Il demeure, à un 2e, une belle maison, dans une belle rue. Il m’a bien reçu. Paraît cinquante ans, visage osseux et brûlé, moustaches maigres. Yeux enfoncés derrière des lorgnons d’écaille. Il prononce poublication. Il me dit qu’il est en correspondance épistoulaire avec vous. Me raconte l’histoire de cette publication. J’entame votre éloge, en terminant par la déclaration de votre âge. Il vous donnait quarante ans, docteur Henry. J’ai eu de la peine à lui persuader que vous n’en aviez que vingt-deux. Nous avons parlé de l’Impératrice, puis je me suis retiré.

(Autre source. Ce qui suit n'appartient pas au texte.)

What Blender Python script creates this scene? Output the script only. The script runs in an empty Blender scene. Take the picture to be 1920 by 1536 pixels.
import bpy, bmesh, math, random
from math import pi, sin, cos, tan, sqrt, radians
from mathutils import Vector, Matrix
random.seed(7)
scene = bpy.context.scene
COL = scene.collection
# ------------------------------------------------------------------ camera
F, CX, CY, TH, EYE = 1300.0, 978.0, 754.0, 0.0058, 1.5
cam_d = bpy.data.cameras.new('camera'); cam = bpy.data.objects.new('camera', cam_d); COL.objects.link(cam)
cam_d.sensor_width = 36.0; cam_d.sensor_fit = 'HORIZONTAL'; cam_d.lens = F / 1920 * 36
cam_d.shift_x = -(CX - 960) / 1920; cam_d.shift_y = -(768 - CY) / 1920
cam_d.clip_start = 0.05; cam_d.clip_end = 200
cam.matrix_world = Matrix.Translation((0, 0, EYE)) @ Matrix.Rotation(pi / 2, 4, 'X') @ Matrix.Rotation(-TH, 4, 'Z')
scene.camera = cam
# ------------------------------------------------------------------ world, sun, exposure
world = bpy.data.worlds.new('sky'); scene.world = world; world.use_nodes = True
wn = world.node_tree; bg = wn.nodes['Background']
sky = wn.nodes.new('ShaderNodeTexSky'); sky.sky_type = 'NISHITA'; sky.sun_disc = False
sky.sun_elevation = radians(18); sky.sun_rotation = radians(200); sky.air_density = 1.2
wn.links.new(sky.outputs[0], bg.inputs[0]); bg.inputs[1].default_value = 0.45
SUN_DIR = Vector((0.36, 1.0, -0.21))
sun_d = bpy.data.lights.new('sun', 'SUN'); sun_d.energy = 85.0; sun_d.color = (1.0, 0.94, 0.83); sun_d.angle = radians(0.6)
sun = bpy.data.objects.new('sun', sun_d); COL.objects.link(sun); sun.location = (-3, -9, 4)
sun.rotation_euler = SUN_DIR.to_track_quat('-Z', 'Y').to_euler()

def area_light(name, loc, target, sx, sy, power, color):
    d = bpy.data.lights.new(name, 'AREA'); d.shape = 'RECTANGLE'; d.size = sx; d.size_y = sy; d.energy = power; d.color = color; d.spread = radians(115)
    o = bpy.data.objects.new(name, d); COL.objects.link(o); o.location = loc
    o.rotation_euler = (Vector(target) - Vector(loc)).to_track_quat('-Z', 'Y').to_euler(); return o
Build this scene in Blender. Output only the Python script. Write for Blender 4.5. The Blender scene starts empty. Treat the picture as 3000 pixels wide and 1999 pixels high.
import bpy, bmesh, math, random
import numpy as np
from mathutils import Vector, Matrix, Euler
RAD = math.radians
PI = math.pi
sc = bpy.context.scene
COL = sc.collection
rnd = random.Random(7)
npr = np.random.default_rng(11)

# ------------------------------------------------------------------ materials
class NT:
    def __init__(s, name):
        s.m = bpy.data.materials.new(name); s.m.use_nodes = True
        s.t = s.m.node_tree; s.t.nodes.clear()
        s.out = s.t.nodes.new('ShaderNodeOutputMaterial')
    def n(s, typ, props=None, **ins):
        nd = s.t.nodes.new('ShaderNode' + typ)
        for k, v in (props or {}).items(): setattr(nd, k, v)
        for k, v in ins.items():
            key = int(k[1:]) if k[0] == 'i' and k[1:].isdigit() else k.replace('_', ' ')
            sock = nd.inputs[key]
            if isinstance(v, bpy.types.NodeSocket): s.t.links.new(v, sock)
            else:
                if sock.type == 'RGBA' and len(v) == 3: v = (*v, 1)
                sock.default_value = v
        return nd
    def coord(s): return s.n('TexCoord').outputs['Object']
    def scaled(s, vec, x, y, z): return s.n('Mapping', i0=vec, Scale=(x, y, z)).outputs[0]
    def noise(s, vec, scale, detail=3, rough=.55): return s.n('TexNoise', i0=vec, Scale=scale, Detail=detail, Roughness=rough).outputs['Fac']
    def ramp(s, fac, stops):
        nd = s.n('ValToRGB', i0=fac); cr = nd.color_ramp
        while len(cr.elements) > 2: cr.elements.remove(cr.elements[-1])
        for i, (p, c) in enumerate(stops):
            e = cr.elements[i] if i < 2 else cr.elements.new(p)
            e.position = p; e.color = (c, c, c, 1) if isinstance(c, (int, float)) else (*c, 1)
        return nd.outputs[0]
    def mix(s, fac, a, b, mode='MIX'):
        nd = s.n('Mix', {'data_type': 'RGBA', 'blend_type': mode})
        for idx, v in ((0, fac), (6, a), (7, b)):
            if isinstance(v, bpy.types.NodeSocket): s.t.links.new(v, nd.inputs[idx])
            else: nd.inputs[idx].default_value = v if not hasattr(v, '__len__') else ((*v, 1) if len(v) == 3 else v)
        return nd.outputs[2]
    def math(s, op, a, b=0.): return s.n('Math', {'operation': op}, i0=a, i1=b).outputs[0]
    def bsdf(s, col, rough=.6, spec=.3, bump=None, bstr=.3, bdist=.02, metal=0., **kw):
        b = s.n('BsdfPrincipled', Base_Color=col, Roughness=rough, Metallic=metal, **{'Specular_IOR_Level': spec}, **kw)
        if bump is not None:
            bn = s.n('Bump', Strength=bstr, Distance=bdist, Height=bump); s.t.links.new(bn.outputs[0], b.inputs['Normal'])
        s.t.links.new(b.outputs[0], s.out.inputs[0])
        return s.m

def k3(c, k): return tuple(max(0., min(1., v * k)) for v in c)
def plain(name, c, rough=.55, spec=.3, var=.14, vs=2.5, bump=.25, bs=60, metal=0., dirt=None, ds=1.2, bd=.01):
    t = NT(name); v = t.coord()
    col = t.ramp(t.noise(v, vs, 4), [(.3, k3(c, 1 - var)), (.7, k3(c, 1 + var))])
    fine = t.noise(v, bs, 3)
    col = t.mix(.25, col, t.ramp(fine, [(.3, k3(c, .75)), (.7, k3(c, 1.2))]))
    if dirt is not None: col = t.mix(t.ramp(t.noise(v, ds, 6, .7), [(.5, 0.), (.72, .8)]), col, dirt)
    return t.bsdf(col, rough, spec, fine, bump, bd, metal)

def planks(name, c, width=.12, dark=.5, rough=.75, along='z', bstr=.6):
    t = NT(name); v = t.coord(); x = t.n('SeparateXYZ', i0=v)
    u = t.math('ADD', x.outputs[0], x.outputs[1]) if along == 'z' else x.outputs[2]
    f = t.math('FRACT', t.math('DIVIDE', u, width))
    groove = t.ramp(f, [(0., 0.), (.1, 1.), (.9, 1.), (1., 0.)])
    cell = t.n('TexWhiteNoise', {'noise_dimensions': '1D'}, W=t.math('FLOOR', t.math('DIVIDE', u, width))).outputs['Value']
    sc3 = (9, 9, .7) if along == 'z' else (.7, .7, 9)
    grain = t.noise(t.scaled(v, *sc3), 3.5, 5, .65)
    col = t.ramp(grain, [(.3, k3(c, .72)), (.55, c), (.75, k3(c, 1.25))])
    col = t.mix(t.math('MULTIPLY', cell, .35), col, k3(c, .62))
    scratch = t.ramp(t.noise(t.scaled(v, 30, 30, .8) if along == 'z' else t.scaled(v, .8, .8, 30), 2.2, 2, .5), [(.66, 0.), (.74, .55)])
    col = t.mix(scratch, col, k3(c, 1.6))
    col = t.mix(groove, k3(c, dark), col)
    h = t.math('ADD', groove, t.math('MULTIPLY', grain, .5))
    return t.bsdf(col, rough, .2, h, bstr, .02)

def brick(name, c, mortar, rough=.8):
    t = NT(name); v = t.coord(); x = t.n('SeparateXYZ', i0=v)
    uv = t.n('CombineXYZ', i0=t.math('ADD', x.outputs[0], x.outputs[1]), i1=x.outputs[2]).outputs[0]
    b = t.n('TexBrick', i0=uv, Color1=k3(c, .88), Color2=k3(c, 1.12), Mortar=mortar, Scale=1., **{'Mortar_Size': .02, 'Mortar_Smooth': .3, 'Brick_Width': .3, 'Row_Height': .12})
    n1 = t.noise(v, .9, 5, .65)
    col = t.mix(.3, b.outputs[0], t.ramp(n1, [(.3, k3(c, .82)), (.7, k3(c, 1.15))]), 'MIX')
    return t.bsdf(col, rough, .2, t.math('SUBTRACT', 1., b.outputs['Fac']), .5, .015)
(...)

Maintenant pourquoi ne m’écrivez-vous pas ? Notre poète est toujours furieux contre moi sans doute. Enfin, j’irai peut-être au printemps prochain lui demander pardon. En tous cas, dites-lui que j’avais, en tout ceci, les meilleures intentions du monde.

Mon cher ami, que je voudrais vous avoir ici ! Je traîne mon habit noir partout ; j’observe. J’ai été présenté à la princesse royale pour causer d’Ephrussi. J’ai été invité avant-hier au soir à la soirée du Prince royal (avec qui j’ai une aventure que je vous dirai un jour et dont on a bien ri). Curieuses ces soirées, des habits constellés de ferblanterie, des épaules blanches, des titres, des militaires sanglés, etc.

Je lis plus que jamais mon Spinoza. Je fume continuellement. Je rime plus que jamais, et j’attends vos lettres.

Et votre Salon ?

Je lis en ce moment un roman d’Henry Gréville, Perdue, d’une forme plus que neutre, mais l’idéal du roman à lire ici. Je suis heureux d’avoir mis la main dessus. Quand ce sera fini, je me rabattrai sur Hector Malot ou frère Féval.

Toutes les fois que vous lirez quelque chose de lisible ici ou en entendrez parler, signalez-moi, n’est-ce pas ? la bouée en question.

J’attends une lettre de Kahn qui sait mon adresse.

Croyez-vous que le baron de Jaurù donne des soirées et qu’il m’invitera ?

Rappelez-moi au souvenir de Bellanger, de Cros[1] et Kahn et ne m’abandonnez pas trop.

Adieu.

Jules Laforgue.

  1. Henry Cros, le sculpteur des admirables cires et pâtes de verre, né à Narbonne en 1840, mort en 1907. Il était le frère du Dr Antoine Cros (1833-1903) et du poète Charles Cros (1842-1888), l’auteur du Coffret de Santal.